Trigonometric integrals involve finding the integral of functions composed of trigonometric functions like sine, cosine, tangent, and their combinations. In our specific exercise, we dealt with an integral involving sine functions:

• The original integral is \( \int \frac{\sin 2x}{\sin x}\, dx \).
• Understanding and identifying the structure of such functions is key to simplifying them and applying appropriate identities.
• Trigonometric identities often help reduce these complex expressions into simpler forms that are easier to integrate.

By simplifying the function through trigonometric identities, we arrived at a much simpler integral, \( \int 2 \cos x\, dx \), which can be solved directly.

Solving integrals efficiently often involves recognizing patterns or employing specific techniques or transformations to simplify the expression. For the problem at hand:

• We applied a substitution based on the known trigonometric identity \( \sin 2x = 2 \sin x \cos x \). This transformation converts the integral into a more manageable form.
• Once simplified, the integral of \( 2 \cos x \) is much easier to deal with, allowing us to integrate directly.

In integration, recognizing when to use these techniques is crucial because they transform a complex problem into a simple one. The use of trigonometric identities is a powerful tool in this regard, helping simplify the integrand by exploiting known mathematical truths.

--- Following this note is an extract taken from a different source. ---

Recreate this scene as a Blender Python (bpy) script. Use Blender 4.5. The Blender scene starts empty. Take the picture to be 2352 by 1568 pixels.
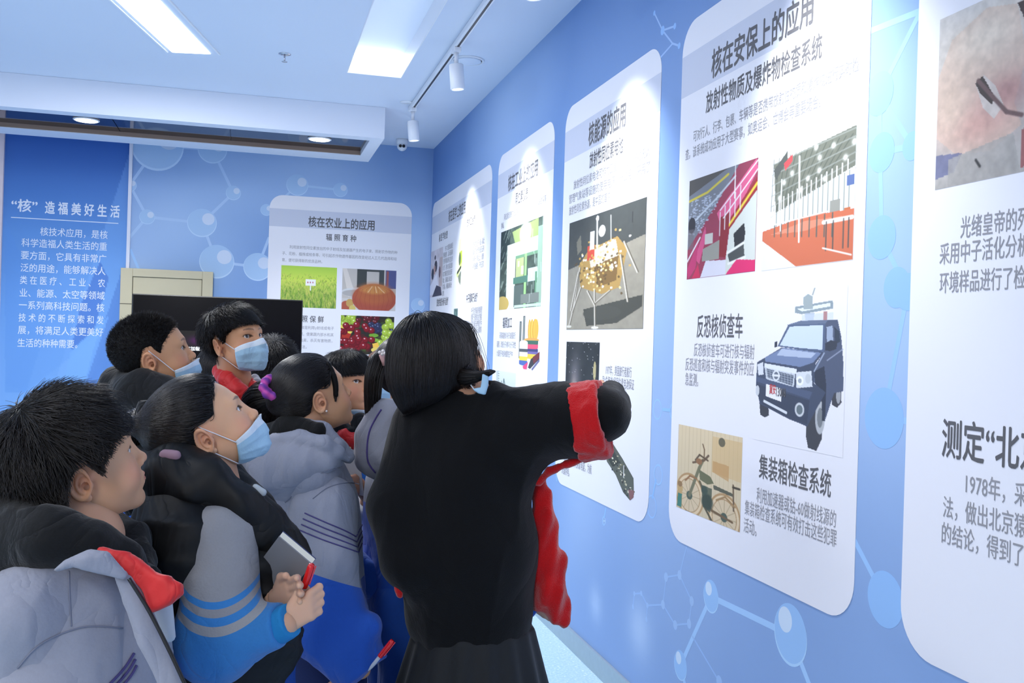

Trigonometric identities are mathematical equations that relate different trigonometric functions. They are the tools we use to simplify integrals involving trigonometric functions:

• In our exercise, the key identity used was \( \sin 2x = 2 \sin x \cos x \).
• By substituting this identity into the original integral, we simplified the problem considerably.
• This step is crucial, as it often converts an unclear function into one that can be tackled with standard integration techniques.
• Other identities, such as \( \cos^2 x + \sin^2 x = 1 \) or Pythagorean identities, might also be useful for different types of trigonometric integrals.

A solid understanding of these identities is essential when tackling trigonometric integrals, as they allow for substitutions and simplifications that make integration possible.